Co-decision
- The Council building (Photo: European Commission)
Co-decision is the general procedure of law making where the Commission proposes and the Council decides under a procedure giving growing influence to the EU Parliament (Article 251 TEC). The procedure is called “co-decision” or “conciliation procedure” because the EU Parliament is allowed to propose amendments and to veto the proposed laws.
Procedure
- The Commission has the monopoly in proposing all EU laws.
- The Council then decides on the proposals by a qualified majority and the EU Parliament by simple or by absolute majority.
- The EU Parliament can veto a law or propose amendments by an absolute majority of its members in the second reading.
- If the Council does not accept the proposal of the absolute majority of the members of Parliament, a Conciliation Committee is established.
- The results of the Conciliation Committee must be approved by a qualified majority in the Council and a simple majority in the EU Parliament.
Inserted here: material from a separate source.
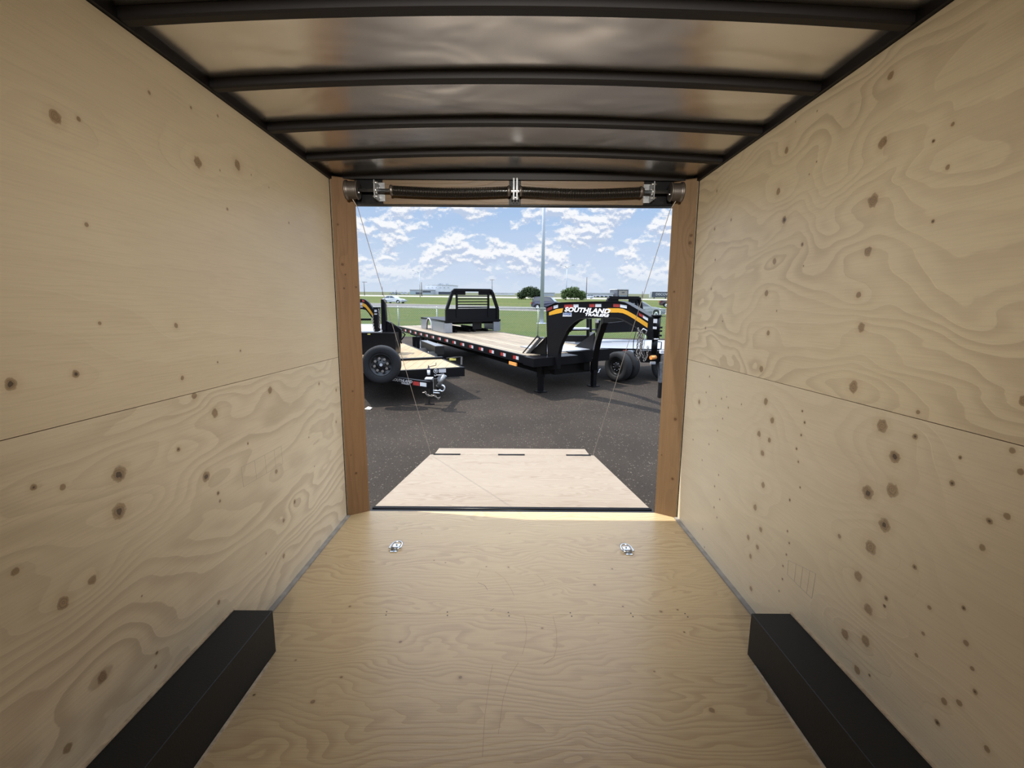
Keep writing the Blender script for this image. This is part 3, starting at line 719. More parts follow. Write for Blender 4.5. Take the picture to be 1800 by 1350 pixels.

Otherwise the adoption of the law fails.
Notes
In 2002, the Commission drew up 74 proposals under the co-decision procedure. The EU Council and Parliament finalised 79 dossiers. 20 of the proposals were adopted at first reading, 40 in two readings, and in 19 cases a Conciliation Committee was set-up. In 9 of these 19 cases a joint text was approved without discussion (an item). Environmental and social issues in particular required discussions.
The future
The EU Constitution proposes that this procedure shall become the general decision-making rule for EU legislation. This will strengthen the role of the EU Parliament.